A versão de Renfield de Nicholas Hoult é bem mais carismática (e sã, em termos de consciência) que a do original, fazendo do sensível herói – o conceito de herói é levemente questionado pelo texto – alguém ingênuo (acredita quando Drácula afirma ser seu único amigo) e carente (o que o leva às reuniões do grupo). Hoult não está mal no papel, mas repete uma personagem que viveu inúmeras vezes, do esquisito simpático (muito similar àquelas de “X-Men”, “Mad Max: estrada da fúria” e mesmo “O menu”), aqui com um par romântico que ficaria melhor se limitado à esfera da amizade. Aliás, é uma pena que Awkwafina fique restrita a um papel mais sério, ainda que “Renfield” tenha bons momentos de humor, tanto instantâneo (Drácula praticamente em cinzas, a surpresa do protagonista com o tamanho do assassino) quanto construído (as piadas com ska, os alvos prioritários encontrados no bar).
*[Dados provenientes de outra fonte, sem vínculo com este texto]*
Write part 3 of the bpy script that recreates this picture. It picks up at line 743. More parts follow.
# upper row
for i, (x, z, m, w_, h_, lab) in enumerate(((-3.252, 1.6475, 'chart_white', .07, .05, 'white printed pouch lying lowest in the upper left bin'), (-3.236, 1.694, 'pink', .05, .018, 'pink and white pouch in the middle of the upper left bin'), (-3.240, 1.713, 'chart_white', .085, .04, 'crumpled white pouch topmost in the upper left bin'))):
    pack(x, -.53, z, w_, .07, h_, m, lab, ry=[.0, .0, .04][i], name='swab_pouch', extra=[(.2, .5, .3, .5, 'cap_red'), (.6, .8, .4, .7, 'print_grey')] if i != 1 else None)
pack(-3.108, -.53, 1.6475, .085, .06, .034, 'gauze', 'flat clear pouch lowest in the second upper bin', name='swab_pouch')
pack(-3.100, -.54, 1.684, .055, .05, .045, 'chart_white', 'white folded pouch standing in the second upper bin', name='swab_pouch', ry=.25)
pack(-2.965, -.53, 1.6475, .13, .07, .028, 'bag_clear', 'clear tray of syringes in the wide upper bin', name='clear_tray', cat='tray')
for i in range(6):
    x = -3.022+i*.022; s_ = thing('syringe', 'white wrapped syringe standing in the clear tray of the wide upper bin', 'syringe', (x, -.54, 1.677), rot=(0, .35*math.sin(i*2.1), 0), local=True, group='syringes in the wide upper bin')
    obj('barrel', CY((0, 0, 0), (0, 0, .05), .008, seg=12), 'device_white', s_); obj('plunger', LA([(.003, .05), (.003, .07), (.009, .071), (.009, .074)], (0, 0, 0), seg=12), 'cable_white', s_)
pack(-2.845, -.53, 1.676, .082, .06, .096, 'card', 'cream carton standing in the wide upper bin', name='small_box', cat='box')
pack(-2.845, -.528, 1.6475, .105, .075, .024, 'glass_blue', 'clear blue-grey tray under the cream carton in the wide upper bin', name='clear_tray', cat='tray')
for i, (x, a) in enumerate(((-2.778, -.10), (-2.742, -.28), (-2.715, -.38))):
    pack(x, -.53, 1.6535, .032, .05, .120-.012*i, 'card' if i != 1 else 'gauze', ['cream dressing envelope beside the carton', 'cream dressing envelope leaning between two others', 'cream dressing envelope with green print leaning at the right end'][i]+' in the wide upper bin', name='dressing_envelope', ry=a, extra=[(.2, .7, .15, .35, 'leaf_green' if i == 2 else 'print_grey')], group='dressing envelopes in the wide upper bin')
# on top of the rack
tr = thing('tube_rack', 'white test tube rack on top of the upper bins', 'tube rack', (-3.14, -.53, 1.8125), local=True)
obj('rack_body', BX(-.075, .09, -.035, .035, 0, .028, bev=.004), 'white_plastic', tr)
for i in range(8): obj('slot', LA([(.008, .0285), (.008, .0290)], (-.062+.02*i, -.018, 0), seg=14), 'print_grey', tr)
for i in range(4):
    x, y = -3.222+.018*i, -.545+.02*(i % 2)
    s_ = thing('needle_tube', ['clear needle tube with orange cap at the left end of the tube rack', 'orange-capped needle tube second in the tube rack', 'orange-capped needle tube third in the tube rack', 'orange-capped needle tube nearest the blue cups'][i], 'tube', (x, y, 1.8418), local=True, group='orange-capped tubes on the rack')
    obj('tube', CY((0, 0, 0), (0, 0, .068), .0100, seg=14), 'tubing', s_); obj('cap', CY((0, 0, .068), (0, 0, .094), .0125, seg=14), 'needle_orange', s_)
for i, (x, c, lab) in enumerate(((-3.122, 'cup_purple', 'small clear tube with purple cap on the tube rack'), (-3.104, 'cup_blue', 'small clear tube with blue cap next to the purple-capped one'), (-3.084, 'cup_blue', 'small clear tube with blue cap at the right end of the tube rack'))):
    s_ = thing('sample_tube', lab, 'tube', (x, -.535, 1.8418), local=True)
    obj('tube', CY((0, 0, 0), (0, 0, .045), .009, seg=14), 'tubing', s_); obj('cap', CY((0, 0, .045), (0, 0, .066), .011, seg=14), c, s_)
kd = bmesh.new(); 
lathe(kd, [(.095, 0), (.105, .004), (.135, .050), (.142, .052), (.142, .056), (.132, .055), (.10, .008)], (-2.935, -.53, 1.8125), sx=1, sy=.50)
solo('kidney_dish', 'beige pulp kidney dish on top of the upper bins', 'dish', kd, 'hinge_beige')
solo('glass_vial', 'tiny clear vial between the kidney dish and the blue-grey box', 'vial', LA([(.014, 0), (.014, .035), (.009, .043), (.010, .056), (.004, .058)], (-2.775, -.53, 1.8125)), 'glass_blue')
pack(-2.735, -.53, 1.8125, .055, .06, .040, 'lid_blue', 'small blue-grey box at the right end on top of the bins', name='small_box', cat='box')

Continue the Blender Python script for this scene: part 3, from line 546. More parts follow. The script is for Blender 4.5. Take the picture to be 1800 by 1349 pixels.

Nicolas Cage acerta, no papel de Drácula, ao assemelhar sua interpretação à do clássico, sem propriamente imitá-la (seria um erro tentar imitar Bela Lugosi), porém o aumento de sua integração à trama, apesar de lhe dar autonomia, despe a personagem da mítica aura fria de outrora. É equivocada, ainda, a motivação do vilão: a inicial, de se recuperar, faz sentido; a segunda, contudo, além de clichê, é absolutamente vazia.

A produção falha um pouco ao se debruçar sobre o seu tema principal, os relacionamentos tóxicos. Isso porque as frases motivacionais são motivo de piada sempre, como se o assunto não merecesse seriedade alguma. É sagaz a vitimização do chefe perante o servo, porém o filme é incapaz de estimular alguma reflexão sobre os monstros dos relacionamentos. Se, por exemplo, o relacionamento de Caitlyn não fosse motivo de piada o tempo todo, haveria substância por trás do mix de visual e humor regado a gore.